Miskioğlu's CAREER project builds on this prior work and aims to examine how factors such as prior experience, workplace environment, and personal background influence intuition development and use among practicing engineers. One of the project's core goals is to identify and give voice to different experience pathways that contribute to the development of intuitive problem solving — especially those experiences that may be overlooked in traditional engineering education and hiring models. This includes recognizing personal or "non-traditional" experiences as valuable contributors to problem-solving skill development.
Ultimately, Miskioğlu aspires to bring new insights from engineering practice into engineering education while expanding the conversation around intuition as a problem-solving skill and the role of different experiential pathways.
To this end, a second aim of her work is to investigate the perspectives of faculty and industry recruiters around how problem-solving skills are developed, and what skills or experiences are valued. Further insight into this audience will support Miskioğlu's efforts to expand conversations on intuition in engineering by allowing her to more directly address this audience, who often act as gatekeepers of the engineering profession.
"We're trying to break down the myth that intuition is something magical or innate," Miskioğlu says. "It's a problem-solving tool — one that can and should be cultivated. Our findings may help reshape how engineering educators think about teaching problem solving and preparing students for real-world ambiguity."

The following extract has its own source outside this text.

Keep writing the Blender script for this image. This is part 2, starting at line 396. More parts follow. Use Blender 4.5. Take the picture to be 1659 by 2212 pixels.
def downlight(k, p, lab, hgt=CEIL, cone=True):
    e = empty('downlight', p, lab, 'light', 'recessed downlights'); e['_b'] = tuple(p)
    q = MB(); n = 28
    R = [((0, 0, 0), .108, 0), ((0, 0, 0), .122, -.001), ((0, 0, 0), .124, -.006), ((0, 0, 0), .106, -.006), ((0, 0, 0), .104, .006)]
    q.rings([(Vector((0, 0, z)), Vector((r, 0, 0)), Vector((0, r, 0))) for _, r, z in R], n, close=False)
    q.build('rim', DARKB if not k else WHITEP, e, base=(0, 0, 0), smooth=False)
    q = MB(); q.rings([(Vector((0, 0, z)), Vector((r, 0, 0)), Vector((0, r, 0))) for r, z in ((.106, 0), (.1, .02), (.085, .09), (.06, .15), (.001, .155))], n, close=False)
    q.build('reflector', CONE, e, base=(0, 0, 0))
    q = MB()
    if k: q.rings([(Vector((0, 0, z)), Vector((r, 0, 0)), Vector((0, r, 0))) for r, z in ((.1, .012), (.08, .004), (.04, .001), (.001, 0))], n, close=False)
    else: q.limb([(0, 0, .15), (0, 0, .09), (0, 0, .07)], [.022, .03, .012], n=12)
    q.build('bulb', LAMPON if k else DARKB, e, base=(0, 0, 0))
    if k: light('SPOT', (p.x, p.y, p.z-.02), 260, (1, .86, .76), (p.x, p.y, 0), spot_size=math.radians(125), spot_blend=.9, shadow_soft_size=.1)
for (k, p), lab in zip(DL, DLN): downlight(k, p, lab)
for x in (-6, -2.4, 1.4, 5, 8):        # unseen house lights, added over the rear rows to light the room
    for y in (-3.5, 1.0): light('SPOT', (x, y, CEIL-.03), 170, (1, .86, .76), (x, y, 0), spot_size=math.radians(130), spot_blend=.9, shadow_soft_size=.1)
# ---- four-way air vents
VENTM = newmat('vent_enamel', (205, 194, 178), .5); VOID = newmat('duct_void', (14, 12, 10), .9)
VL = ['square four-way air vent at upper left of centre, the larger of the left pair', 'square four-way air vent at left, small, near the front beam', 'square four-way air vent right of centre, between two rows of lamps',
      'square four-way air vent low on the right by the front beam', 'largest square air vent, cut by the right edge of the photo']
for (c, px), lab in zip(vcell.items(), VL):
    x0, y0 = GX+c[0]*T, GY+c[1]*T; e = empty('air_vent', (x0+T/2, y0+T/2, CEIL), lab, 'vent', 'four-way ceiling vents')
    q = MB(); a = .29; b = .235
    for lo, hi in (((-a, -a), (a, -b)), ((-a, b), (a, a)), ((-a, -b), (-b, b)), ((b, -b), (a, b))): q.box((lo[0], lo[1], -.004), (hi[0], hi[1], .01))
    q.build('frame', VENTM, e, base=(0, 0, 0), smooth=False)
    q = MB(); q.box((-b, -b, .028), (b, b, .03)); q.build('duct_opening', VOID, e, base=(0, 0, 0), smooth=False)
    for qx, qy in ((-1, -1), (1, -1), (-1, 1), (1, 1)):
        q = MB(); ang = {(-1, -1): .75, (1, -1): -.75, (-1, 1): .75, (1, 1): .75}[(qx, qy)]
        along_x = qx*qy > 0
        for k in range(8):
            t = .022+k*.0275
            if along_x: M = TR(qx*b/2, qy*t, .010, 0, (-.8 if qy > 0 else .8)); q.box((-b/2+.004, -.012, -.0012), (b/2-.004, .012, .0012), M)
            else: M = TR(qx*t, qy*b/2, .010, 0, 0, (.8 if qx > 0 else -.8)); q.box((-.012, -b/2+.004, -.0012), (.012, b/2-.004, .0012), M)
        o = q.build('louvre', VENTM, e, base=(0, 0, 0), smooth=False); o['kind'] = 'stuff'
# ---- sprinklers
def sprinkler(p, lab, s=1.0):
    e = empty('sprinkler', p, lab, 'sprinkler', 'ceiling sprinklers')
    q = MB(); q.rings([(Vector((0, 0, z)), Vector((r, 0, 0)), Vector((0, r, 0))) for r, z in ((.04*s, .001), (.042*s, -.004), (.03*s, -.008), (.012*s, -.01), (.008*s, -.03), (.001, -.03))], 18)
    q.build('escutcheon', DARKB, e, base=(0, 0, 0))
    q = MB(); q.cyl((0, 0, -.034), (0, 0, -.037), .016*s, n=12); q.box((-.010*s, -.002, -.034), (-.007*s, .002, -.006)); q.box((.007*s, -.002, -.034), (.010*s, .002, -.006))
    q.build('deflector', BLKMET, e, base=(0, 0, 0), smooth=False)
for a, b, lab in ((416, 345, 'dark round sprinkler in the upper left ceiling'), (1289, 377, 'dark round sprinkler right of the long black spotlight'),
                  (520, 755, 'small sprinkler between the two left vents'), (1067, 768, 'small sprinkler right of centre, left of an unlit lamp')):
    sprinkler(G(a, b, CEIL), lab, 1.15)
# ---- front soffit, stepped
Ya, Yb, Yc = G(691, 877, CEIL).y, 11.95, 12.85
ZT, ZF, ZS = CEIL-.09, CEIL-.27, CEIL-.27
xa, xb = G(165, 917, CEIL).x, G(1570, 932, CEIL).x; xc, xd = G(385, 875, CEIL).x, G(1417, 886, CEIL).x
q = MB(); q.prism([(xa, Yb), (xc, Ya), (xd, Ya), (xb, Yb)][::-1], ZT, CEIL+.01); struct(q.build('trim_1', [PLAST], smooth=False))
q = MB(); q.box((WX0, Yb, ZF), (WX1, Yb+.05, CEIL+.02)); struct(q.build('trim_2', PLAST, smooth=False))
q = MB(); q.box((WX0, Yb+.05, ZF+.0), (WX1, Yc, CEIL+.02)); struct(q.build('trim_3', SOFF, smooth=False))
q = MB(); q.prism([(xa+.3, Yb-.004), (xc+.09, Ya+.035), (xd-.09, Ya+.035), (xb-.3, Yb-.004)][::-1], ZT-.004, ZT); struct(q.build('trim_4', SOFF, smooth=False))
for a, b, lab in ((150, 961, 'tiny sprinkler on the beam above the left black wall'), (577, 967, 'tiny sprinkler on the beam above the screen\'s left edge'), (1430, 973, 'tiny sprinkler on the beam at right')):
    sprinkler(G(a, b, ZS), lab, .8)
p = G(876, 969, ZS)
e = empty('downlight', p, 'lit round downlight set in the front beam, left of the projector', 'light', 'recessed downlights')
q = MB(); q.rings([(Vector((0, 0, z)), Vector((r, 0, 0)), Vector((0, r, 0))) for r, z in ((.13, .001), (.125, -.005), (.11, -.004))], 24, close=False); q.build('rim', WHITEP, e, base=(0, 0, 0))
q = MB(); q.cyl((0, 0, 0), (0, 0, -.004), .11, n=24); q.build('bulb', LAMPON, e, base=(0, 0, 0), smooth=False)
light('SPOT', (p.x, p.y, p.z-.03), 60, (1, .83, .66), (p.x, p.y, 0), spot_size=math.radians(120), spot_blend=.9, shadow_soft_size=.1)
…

Miskioğlu is recruiting a post-doctoral research associate and will again involve undergraduate students in the work. She has also formed an international advisory board to guide the project and support its broader impact efforts.
The NSF award, which began in April, is Miskioğlu's fourth from the agency and further positions her as a national leader in engineering education.
"I don't argue that intuition is the solution to everything," she says. "But understanding when and how to use it — and how it develops — gives us an important edge in solving real-world problems."